Den of the Cyphered Wolf

Friday, January 25, 2013

The Roots Phenomenon

I just got done watching Pillars of Earth (series not book) and am starting to move on to it's sequel World Without End. It's during a breast groping prior to a woman's execution that I realize a fundamental problem I have with the World Without End.



That said I'm still watching it and I am not a woman, I am black and the same problem can be found in Roots. I have some slavery baggage.



While in the past I've said I reserve the right to be pissed about slavery, I still have to function. I do this by putting it and every other fucked up thing that EVER happened into historical context. While I don't excuse all that stuff it's the way the world was. It happened and unless I had a DeLorean I can't change it. If I try to look at every event in history, and being a history nut I would try, through contemporary value and moral lenses I would drive myself insane. I have to live with it and move on.

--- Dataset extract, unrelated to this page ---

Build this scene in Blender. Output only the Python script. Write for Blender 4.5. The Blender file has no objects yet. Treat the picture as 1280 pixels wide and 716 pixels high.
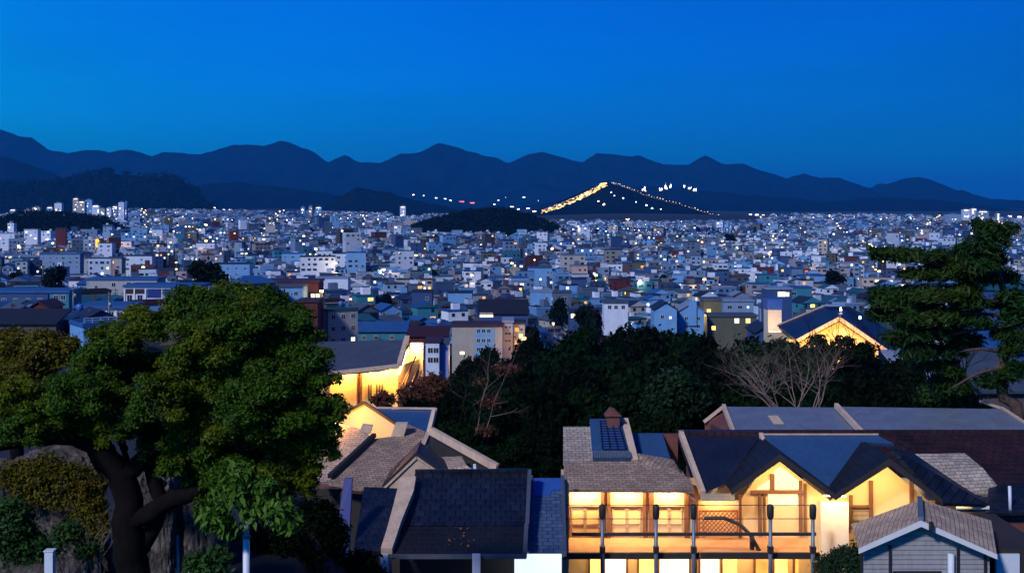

Which brings me to the Roots phenomenon. Roots took my anger at racial injustice and manipulated me. When I first saw it was when I was a kid, and I was more or less told this is how it happened. This is how life was back then. I'm not denying that some fucked up shit happened, but Roots, which by the way Alex Haley plagerized, is a book that was written in the racially charged 1960's it's not exactly an unbiased account of history. I'm talking mostly about the miniseries but in rewatching it becomes clear that it is somewhat manipulative.

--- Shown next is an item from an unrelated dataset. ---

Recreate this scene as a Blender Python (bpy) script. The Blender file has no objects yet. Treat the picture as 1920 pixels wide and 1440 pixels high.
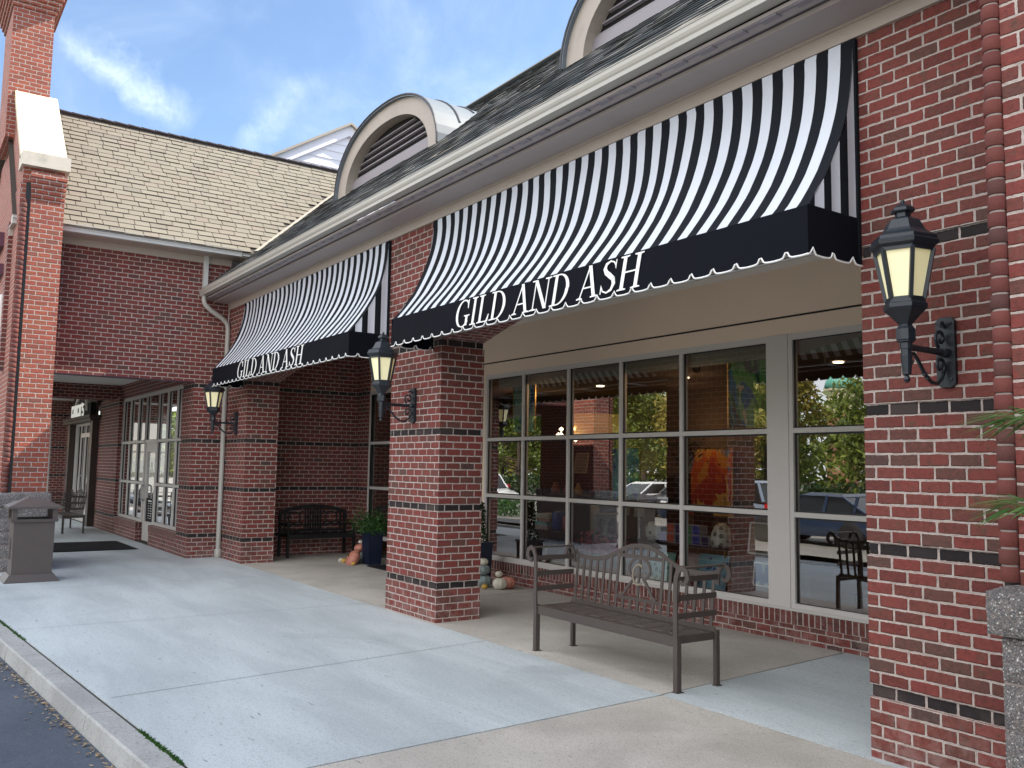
import bpy, math, random
from mathutils import Vector, Matrix, noise as mnoise
R = math.radians
PI = math.pi
scene = bpy.context.scene
col = scene.collection
random.seed(7)

# ------------------------------------------------------------------ camera
cd = bpy.data.cameras.new('camera'); cam = bpy.data.objects.new('camera', cd); col.objects.link(cam)
cd.sensor_width = 36.0; cd.lens = 36.0 * 1663.7 / 1920.0
cd.clip_start = 0.05; cd.clip_end = 2000
YAW, PITCH, ROLL = 0.9637, 0.0933, 0.0154
_f = Vector((-math.sin(YAW) * math.cos(PITCH), math.cos(YAW) * math.cos(PITCH), math.sin(PITCH)))
_r = Vector((math.cos(YAW), math.sin(YAW), 0)); _u = _r.cross(_f)
_r2 = math.cos(ROLL) * _r + math.sin(ROLL) * _u; _u2 = -math.sin(ROLL) * _r + math.cos(ROLL) * _u
cam.matrix_world = Matrix(((_r2.x, _u2.x, -_f.x, 9.2693), (_r2.y, _u2.y, -_f.y, -5.3898), (_r2.z, _u2.z, -_f.z, 1.8485), (0, 0, 0, 1)))
scene.camera = cam

# ------------------------------------------------------------------ sun, sky, exposure
SUN = Vector((0.155, 0.66, 0.72)).normalized()          # direction towards the sun
sl = bpy.data.lights.new('sun', 'SUN'); sl.energy = 5.0; sl.angle = R(0.53); sl.color = (1.0, 0.93, 0.82)
so = bpy.data.objects.new('sun', sl); col.objects.link(so); so.location = (20, 60, 60)
so.rotation_euler = SUN.to_track_quat('Z', 'Y').to_euler()
w = bpy.data.worlds.new('World'); scene.world = w; w.use_nodes = True
nt = w.node_tree; nt.nodes.clear()
def WN(t, **k):
    n = nt.nodes.new(t)
    for a, b in k.items(): setattr(n, a, b)
    return n
wl = nt.links.new
sky = WN('ShaderNodeTexSky', sky_type='NISHITA', sun_disc=False)
sky.sun_elevation = math.asin(SUN.z); sky.sun_rotation = math.atan2(SUN.x, SUN.y)
sky.air_density = 1.0; sky.dust_density = 0.3; sky.ozone_density = 2.0
bg = WN('ShaderNodeBackground'); bg.inputs[1].default_value = 0.10
wo = WN('ShaderNodeOutputWorld')
tc = WN('ShaderNodeTexCoord')
def cam_dir(u, v):
    d = _r2 * ((u - 960) / 1663.7) - _u2 * ((v - 720) / 1663.7) + _f
    return d.normalized()
def wmath(op, a, b=None, c=None, clamp=False):
    n = WN('ShaderNodeMath', operation=op); n.use_clamp = clamp
    for i, x in enumerate((a, b, c)):
        if x is None: continue
        if isinstance(x, (int, float)): n.inputs[i].default_value = x
        else: wl(x, n.inputs[i])
    return n.outputs[0]
def wnoise(scale, detail, rough, rot=(0, 0, 0), sc=(1, 1, 1), dist=0.0):
    m = WN('ShaderNodeMapping'); m.inputs['Rotation'].default_value = rot; m.inputs['Scale'].default_value = sc
    wl(tc.outputs['Generated'], m.inputs[0])
    n = WN('ShaderNodeTexNoise'); n.inputs['Scale'].default_value = scale; n.inputs['Detail'].default_value = detail
    n.inputs['Roughness'].default_value = rough; n.inputs['Distortion'].default_value = dist
    wl(m.outputs[0], n.inputs['Vector']); return n.outputs['Fac']
def dotc(vec):
    n = WN('ShaderNodeVectorMath', operation='DOT_PRODUCT'); n.inputs[1].default_value = vec
    wl(tc.outputs['Generated'], n.inputs[0]); return n.outputs['Value']
def streak(p0, p1, width, amp):
    a, b = cam_dir(*p0), cam_dir(*p1); mid = (a + b).normalized()
    e = (b - a); L = e.length; e.normalize(); n = mid.cross(e).normalized()
    warp = wmath('MULTIPLY', wmath('SUBTRACT', wnoise(7, 6, .65), .5), width * 5)
    t = wmath('SUBTRACT', dotc(e), float(mid.dot(e)))
    p = wmath('ADD', wmath('SUBTRACT', dotc(n), float(mid.dot(n))), warp)
    # taper: wider at the start, dense at the end
    tn = wmath('DIVIDE', t, L * .62)
    al = wmath('SUBTRACT', 1.0, wmath('POWER', wmath('ABSOLUTE', tn), 3.0), clamp=True)
    pn = wmath('DIVIDE', wmath('ABSOLUTE', p), width)
    ac = wmath('SUBTRACT', 1.0, pn, clamp=True)
    wisp = wmath('MULTIPLY_ADD', wnoise(16, 6, .68, (0, 0, 0), (1, 1, 1), .8), 2.6, -.62, clamp=True)
    m = wmath('MULTIPLY', wmath('MULTIPLY', al, wmath('POWER', ac, 1.3)), wisp)
    return wmath('MULTIPLY', m, amp)
thin = wmath('MULTIPLY', wmath('POWER', wmath('MULTIPLY_ADD', wnoise(2.6, 8, .62, (R(20), R(35), R(10)), (1, 2.2, 2.8), .6), 3.0, -1.25, clamp=True), 1.8), .22)
cl = wmath('ADD', thin, streak((120, 60), (338, 225), .026, .62))
cl = wmath('ADD', cl, streak((480, 290), (575, 150), .022, .30))
cl = wmath('ADD', cl, streak((455, 150), (900, 190), .03, .12))
cl = wmath('ADD', cl, streak((640, 330), (1000, 80), .06, .14), clamp=True)
mx = WN('ShaderNodeMix', data_type='RGBA')
# added bright cloud behind the viewer, out of view, lifts light in the shade
sepd = WN('ShaderNodeSeparateXYZ'); wl(tc.outputs['Generated'], sepd.inputs[0])
mr = WN('ShaderNodeMapRange', interpolation_type='SMOOTHSTEP'); wl(sepd.outputs[1], mr.inputs[0]); mr.inputs[1].default_value = .0; mr.inputs[2].default_value = -.35
fill_bank = wmath('MULTIPLY', mr.outputs[0], wmath('MULTIPLY_ADD', wnoise(1.8, 6, .6), .9, .45, clamp=True))
wl(cl, mx.inputs[0]); wl(sky.outputs[0], mx.inputs[6]); mx.inputs[7].default_value = (6.0, 6.7, 7.6, 1)
mx2 = WN('ShaderNodeMix', data_type='RGBA'); wl(fill_bank, mx2.inputs[0]); wl(mx.outputs[2], mx2.inputs[6]); mx2.inputs[7].default_value = (11.0, 11.2, 11.7, 1)
wl(mx2.outputs[2], bg.inputs[0]); wl(bg.outputs[0], wo.inputs[0])
scene.view_settings.view_transform = 'Standard'; scene.view_settings.look = 'None'
scene.view_settings.gamma = 1; scene.view_settings.exposure = 1.28
scene.cycles.max_bounces = 10; scene.cycles.transparent_max_bounces = 16
scene.cycles.diffuse_bounces = 4; scene.cycles.sample_clamp_indirect = 6

# ------------------------------------------------------------------ material helpers
def new_mat(name):
    m = bpy.data.materials.new(name); m.use_nodes = True; m.node_tree.nodes.clear(); return m
class G:
    """small node-graph writer"""
    def __init__(s, m): s.t = m.node_tree
    def n(s, t, **k):
        x = s.t.nodes.new(t)
        for a, b in k.items(): setattr(x, a, b)
        return x
    def l(s, a, b): s.t.links.new(a, b)
    def put(s, sock, v):
        if v is None: return
        if hasattr(v, 'is_linked') or isinstance(v, bpy.types.NodeSocket): s.l(v, sock)
        else: sock.default_value = v
    def m(s, op, a, b=None, c=None, clamp=False):
        n = s.n('ShaderNodeMath', operation=op); n.use_clamp = clamp
        for i, x in enumerate((a, b, c)): s.put(n.inputs[i], x)
        return n.outputs[0]
    def vec(s, x, y, z=0.0):
        n = s.n('ShaderNodeCombineXYZ')
        for i, v in enumerate((x, y, z)): s.put(n.inputs[i], v)
        return n.outputs[0]
    def noise(s, v, scale, detail=3, rough=.55, dist=0.0):
        n = s.n('ShaderNodeTexNoise'); s.put(n.inputs['Vector'], v)
        n.inputs['Scale'].default_value = scale; n.inputs['Detail'].default_value = detail
        n.inputs['Roughness'].default_value = rough; n.inputs['Distortion'].default_value = dist
        return n.outputs['Fac']
    def white(s, v):
        n = s.n('ShaderNodeTexWhiteNoise'); s.put(n.inputs['Vector'], v); return n
    def mix(s, f, a, b, blend='MIX'):
        n = s.n('ShaderNodeMix', data_type='RGBA', blend_type=blend)
        s.put(n.inputs[0], f); s.put(n.inputs[6], c4(a)); s.put(n.inputs[7], c4(b)); return n.outputs[2]
    def ramp(s, f, stops, interp='LINEAR'):
        n = s.n('ShaderNodeValToRGB'); s.put(n.inputs[0], f); e = n.color_ramp.elements; n.color_ramp.interpolation = interp
        while len(e) < len(stops): e.new(.5)
        for i, (p, c) in enumerate(stops): e[i].position = p; e[i].color = c4(c)
        return n.outputs[0]
    def sstep(s, x, a, b):
        n = s.n('ShaderNodeMapRange', interpolation_type='SMOOTHSTEP'); s.put(n.inputs[0], x)
        n.inputs[1].default_value = a; n.inputs[2].default_value = b; return n.outputs[0]
    def obj(s): return s.n('ShaderNodeTexCoord').outputs['Object']
    def pos(s): return s.n('ShaderNodeNewGeometry').outputs['Position']
    def uv(s): return s.n('ShaderNodeTexCoord').outputs['UV']
    def bump(s, h, strength=1.0, dist=.005):
        n = s.n('ShaderNodeBump'); n.inputs['Strength'].default_value = strength; n.inputs['Distance'].default_value = dist
        s.put(n.inputs['Height'], h); return n.outputs[0]
    def out(s, color, rough=.6, normal=None, metal=0.0, spec=.5, **kw):
        p = s.n('ShaderNodeBsdfPrincipled'); s.put(p.inputs['Base Color'], c4(color)); s.put(p.inputs['Roughness'], rough)
        s.put(p.inputs['Metallic'], metal); s.put(p.inputs['Specular IOR Level'], spec)
        for k, v in kw.items(): s.put(p.inputs[k.replace('_', ' ')], v)
        if normal is not None: s.l(normal, p.inputs['Normal'])
        o = s.n('ShaderNodeOutputMaterial'); s.l(p.outputs[0], o.inputs[0]); return p
def c4(c):
    if isinstance(c, (tuple, list)) and len(c) == 3: return (*c, 1.0)
    return c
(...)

I hate this sort of thing for two reasons, one I feel that audience manipulation, especially blatant audience manipulation is a sure sign of bad writing. If you haven't written a character I care about enough about to get invested in without cutting off his foot, go back and try again.

But moreover I hate it because it uses real social injustices to manipulate and amplify indigence, not for the sake of history, or justice or equality, but for the sake of the narrative and book sales. It's cheap.  There is a lot to be furious over slavery, and I am, make no mistake, but that anger shouldn't be for Kunta Kinte and his foot. It should be for the millions who were kidnapped, whipped, and mutilated. Now telling thier story through a fictional character is one thing, but a lot of these stories have an ulterior agenda.

I don't mind allegory.


But often times it's not. It's using people's emotions about not just historical, but also contemporary social injustice to get them invested in characters. I've said it about five times but, it's cheap and manipulative. And I hate writing like that, but moreover I think writing like that hurts society. It creates indigence not based on historical events but on a fiction. "Based on a true story" is not the same as "this is a true story". People get hung up on the contrivances used to manipulate their emotions, while at the same time diminishing the effects of the real thing.  I feel this is the super trope of using rape as drama.

Don't use slavery as the Scrubs music. Don't use rape as a scare chord.